En quelques semaines, les médias ont donc transformé un pays dévasté, incontrôlé en un Etat en marche vers la démocratie grâce à des élections dont on attend toujours le résultat.
6. En conclusion toute provisoire
On le voit à travers ces exemples récents, la presse à grand tirage est peu encline à diffuser correctement une information de qualité. Et ce n’est qu’un des aspects de la critique des médias : télévision et radio ne sont pas en reste [16], les médias sont pour la plupart contrôlés par des groupes financiers aux finalités basées uniquement sur le profit ; la publicité, pourvoyeuse de fonds impose ses critères ; les exigences d’audimat poussent les médias vers la facilité : sexisme, faits divers, humour vaseux, politiquement correct, etc [17].
La critique des médias remet en cause la fiabilité de ceux-ci comme source d’information.
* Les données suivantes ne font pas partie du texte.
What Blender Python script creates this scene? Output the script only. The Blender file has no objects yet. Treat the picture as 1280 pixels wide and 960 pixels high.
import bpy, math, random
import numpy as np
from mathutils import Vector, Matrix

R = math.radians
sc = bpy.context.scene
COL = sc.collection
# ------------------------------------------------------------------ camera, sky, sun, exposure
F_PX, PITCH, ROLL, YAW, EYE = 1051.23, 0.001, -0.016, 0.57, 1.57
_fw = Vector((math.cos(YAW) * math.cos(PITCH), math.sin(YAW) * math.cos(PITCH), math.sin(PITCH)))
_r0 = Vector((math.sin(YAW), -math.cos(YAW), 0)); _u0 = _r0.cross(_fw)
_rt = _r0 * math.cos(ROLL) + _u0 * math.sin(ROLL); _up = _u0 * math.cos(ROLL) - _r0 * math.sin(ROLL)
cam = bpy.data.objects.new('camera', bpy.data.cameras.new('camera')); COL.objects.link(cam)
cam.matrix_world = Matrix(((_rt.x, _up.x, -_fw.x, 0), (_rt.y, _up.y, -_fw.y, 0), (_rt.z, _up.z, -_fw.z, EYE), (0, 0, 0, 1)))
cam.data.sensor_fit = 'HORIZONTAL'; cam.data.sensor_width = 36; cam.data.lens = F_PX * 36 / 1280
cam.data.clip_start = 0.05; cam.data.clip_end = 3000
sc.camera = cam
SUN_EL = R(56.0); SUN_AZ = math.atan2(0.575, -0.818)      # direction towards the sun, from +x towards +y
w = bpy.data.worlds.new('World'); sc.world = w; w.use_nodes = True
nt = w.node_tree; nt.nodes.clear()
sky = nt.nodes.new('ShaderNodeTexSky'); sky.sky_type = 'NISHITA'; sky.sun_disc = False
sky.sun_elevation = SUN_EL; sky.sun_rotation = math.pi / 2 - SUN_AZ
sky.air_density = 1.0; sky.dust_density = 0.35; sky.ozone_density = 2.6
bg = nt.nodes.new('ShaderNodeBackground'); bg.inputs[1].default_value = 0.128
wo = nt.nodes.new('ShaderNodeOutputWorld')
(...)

Elle assume donc deux rôles complémentaires : d’une part critiquer, lorsqu’il y a lieu, l’information relayée par la presse écrite, la radio, la télévision ou encore internet, et d’autre part proposer une information alternative et indépendante.
Appliquée au quotidien, la critique des médias consiste à se laisser le moins possible influencer par une photo inutile mais accrocheuse de la jambe brisée de Wasilewski ; par un titre choc annonçant la bonne volonté patronale ; par un angle évoquant le coût de la grève pour l’économie belge ; par des mots insidieux transformant toute protestation en "grogne" ; par des tournures de phrase assimilant arabe et islamisme ; par des sujets trop souvent ignorés (au mieux) ou biaisé (au pire) tels la guerre civile en Somalie, le taux de pauvreté, l’action policière etcaetera, etcaetera, etcaetera. Dès lors on recherchera, parfois avec peine, une autre information, avec d’autres mots, d’autres sujets, d’autres analyses, d’autres journalistes. Information que l’on ne manquera pas non plus de critiquer, de vérifier, de compléter. Et c’est entre autres pour donner un autre ton, une autre info, que se lance JIM [18]. S’ils nous donnent des jeux, nous leur rendrons des pains.